My girlfriend has booked me a massage for my birthday to, "help
me to relax". The trouble is the thought of a massage is stressing
me out. I really don't need to be kneaded.
I know that going to a spa is meant to be a relaxing experience,
but for me it's more accurately described as an angst-ridden
cringe-fest. All that touching, and the pressure to relax. I also
dread getting a female masseuse. What if they discover I'm a
lesbian? They might think I came along for an expensive
grope.
I'm so tense right now I could be an extra in Silent Witness.
"Just relax," says the female masseuse. It's easy for her to say.

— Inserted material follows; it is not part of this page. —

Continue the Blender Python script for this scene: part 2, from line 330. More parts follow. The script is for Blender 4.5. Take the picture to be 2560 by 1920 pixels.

She's not the one with a sheet of thin tracing paper covering
what's left of her modesty. I'm not a size 8, so I think most of my
modesty has already bolted.
In an effort to relax me she puts on, 'Now That's What I Call Spa
Music 37". God not the whale music! If whales were subjected to
Olly Murs every they got a massage Greenpeace would be launching
Rainbow Warrior, but for some reason it's considered an acceptable
level of cruelty for humans.
"How are you feeling?" That's women for you. It's not enough that
she's seen me naked. Now she wants to know how I'm feeling. I'm no
good at talking about feelings at the best of times. But talking
about feelings to the crotch of a woman I don't know, with my face
crammed into a white padded bum-hole, is a fresh hell. "Fine" I say
limply.
"So, have you got any plans for tonight?" Thankfully she's decided
to engage me in some chat, but before I can edit myself I say, "I'm
going to a lecture on Sloths." She stops touching me. The room goes
silent, even the whales have stopped groaning. "That's er
int-eresting," she says. Oh God now she thinks I'm a total geek. A
geek in a paper G String.
I can't believe my girlfriend finds THIS relaxing. To recap: I'm
in paper pants, being touched by a woman I don't know, to the
soundtrack of mating Whales, and making small talk about
sloths.
The absurdity of the situation hits me and I get the giggles. The
sort of uncontrollable giggles you only get in serious situations
when you know you really shouldn't laugh. Before I can apologise
she's seen the funny side and begins to laugh too. My tension
instantly dissolves, and for the first time I relax and enjoy
myself. At last, a massage with a happy ending.